Directive:
Give the number of lines in the records below that include "This". Reply with that number alone.

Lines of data
════════════════
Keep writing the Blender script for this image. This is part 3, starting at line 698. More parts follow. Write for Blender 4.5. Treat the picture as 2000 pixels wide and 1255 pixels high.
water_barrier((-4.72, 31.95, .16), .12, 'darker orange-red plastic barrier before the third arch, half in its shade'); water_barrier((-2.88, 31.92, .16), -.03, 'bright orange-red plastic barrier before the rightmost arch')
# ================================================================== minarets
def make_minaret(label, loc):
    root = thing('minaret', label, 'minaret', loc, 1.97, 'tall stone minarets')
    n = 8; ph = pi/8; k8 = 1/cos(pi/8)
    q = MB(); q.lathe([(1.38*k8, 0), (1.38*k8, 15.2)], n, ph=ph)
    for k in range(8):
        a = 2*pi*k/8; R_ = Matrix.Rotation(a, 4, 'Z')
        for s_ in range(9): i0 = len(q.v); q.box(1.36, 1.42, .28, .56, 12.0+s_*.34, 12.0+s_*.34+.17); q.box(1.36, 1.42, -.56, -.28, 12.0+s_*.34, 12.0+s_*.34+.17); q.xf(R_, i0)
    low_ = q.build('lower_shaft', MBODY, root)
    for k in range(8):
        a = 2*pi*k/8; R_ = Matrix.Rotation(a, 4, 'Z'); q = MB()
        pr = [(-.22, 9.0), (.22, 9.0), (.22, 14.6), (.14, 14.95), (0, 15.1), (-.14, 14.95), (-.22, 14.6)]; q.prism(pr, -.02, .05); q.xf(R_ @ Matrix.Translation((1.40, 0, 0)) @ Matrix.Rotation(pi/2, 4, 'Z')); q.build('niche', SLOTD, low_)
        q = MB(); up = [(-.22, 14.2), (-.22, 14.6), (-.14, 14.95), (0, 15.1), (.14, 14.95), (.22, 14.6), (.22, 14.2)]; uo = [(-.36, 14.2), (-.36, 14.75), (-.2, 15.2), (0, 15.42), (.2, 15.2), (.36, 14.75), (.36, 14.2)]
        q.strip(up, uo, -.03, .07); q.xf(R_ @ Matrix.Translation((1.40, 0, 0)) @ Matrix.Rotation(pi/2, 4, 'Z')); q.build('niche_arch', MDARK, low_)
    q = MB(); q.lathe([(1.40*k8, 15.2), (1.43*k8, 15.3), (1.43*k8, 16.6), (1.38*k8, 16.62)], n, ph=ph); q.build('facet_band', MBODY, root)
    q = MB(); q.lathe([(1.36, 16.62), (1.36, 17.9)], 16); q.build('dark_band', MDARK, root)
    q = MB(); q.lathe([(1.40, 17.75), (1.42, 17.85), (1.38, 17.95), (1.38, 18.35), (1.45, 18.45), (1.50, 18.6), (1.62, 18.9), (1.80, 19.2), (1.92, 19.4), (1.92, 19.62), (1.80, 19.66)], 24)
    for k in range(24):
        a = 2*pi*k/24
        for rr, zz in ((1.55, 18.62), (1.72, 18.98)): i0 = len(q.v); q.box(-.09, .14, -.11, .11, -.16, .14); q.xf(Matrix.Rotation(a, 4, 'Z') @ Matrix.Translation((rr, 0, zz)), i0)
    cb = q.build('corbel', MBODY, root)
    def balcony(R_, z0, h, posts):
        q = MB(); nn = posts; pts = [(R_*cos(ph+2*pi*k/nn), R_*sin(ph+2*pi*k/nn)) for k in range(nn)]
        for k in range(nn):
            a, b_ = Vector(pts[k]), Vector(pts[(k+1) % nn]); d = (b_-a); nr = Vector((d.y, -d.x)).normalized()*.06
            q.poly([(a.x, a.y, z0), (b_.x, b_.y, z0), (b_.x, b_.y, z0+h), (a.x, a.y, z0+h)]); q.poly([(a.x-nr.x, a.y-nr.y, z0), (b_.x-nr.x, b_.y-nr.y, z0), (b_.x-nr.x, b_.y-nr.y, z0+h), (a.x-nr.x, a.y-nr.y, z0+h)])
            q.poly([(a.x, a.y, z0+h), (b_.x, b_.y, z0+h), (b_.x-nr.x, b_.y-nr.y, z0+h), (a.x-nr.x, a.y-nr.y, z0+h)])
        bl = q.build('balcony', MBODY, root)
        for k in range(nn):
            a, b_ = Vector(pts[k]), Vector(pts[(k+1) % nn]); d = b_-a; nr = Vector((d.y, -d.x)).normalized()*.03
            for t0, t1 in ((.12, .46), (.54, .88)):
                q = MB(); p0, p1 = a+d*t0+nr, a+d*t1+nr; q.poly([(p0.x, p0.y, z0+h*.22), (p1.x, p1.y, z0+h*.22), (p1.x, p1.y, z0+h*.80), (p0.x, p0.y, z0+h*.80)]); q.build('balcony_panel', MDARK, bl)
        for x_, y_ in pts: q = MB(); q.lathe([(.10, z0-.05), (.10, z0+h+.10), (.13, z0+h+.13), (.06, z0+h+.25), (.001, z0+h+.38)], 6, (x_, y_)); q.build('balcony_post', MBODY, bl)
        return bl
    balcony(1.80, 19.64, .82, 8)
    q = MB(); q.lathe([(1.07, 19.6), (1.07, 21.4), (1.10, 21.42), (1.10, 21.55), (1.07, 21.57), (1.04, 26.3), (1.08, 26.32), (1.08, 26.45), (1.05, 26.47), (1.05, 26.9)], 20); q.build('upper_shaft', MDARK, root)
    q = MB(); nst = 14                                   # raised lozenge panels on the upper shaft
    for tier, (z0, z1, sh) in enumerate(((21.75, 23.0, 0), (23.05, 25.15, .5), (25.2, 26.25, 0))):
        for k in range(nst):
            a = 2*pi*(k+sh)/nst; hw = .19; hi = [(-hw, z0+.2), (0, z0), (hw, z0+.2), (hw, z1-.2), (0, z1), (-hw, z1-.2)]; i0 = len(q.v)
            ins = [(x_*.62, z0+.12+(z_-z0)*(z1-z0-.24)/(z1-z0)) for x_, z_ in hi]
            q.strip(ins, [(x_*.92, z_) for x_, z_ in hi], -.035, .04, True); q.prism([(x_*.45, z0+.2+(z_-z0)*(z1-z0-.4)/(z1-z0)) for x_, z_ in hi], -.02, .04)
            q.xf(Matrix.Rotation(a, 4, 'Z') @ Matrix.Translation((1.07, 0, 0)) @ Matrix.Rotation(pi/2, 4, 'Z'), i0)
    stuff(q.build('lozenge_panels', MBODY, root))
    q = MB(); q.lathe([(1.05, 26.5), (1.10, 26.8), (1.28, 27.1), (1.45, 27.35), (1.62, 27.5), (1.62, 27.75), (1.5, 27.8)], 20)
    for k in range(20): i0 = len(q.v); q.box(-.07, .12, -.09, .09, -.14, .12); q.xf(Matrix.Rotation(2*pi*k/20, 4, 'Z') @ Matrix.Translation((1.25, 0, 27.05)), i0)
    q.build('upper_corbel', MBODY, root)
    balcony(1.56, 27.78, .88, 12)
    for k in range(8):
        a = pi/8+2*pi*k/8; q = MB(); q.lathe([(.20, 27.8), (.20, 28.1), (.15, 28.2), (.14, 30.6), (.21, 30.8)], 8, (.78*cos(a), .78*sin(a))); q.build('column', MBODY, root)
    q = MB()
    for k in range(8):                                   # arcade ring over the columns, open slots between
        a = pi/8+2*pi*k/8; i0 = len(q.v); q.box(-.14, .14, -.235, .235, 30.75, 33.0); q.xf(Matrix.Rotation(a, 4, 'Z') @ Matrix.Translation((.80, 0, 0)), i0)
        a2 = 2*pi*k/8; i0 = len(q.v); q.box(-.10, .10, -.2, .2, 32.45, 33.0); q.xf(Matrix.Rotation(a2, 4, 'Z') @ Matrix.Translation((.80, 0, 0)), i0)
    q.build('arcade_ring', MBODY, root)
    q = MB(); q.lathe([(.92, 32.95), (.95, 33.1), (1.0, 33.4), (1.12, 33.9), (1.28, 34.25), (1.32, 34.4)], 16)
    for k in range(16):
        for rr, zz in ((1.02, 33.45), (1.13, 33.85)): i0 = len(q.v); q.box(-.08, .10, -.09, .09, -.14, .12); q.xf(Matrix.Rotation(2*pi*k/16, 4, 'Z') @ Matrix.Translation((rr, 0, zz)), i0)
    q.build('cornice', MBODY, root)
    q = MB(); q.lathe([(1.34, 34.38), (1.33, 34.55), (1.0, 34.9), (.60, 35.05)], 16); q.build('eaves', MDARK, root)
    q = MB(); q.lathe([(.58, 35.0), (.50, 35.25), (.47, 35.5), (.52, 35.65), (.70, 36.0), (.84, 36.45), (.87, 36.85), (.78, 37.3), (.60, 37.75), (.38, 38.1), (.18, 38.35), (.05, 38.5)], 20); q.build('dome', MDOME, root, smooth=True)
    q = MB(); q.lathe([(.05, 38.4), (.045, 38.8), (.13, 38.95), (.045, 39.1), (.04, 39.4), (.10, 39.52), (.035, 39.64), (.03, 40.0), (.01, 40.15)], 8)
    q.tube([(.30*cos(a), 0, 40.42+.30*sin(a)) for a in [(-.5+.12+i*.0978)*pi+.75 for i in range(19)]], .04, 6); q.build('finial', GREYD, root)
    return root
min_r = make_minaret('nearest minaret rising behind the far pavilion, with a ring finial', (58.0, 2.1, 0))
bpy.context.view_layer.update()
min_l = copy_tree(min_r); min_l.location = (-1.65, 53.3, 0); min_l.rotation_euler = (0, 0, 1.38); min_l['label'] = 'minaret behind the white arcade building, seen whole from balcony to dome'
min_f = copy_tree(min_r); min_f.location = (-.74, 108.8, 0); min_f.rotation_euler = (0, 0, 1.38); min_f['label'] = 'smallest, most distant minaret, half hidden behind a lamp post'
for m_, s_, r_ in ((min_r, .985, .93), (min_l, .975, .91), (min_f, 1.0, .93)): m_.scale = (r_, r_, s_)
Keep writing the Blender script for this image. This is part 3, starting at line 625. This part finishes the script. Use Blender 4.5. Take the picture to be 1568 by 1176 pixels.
════════════════
Task answer:
2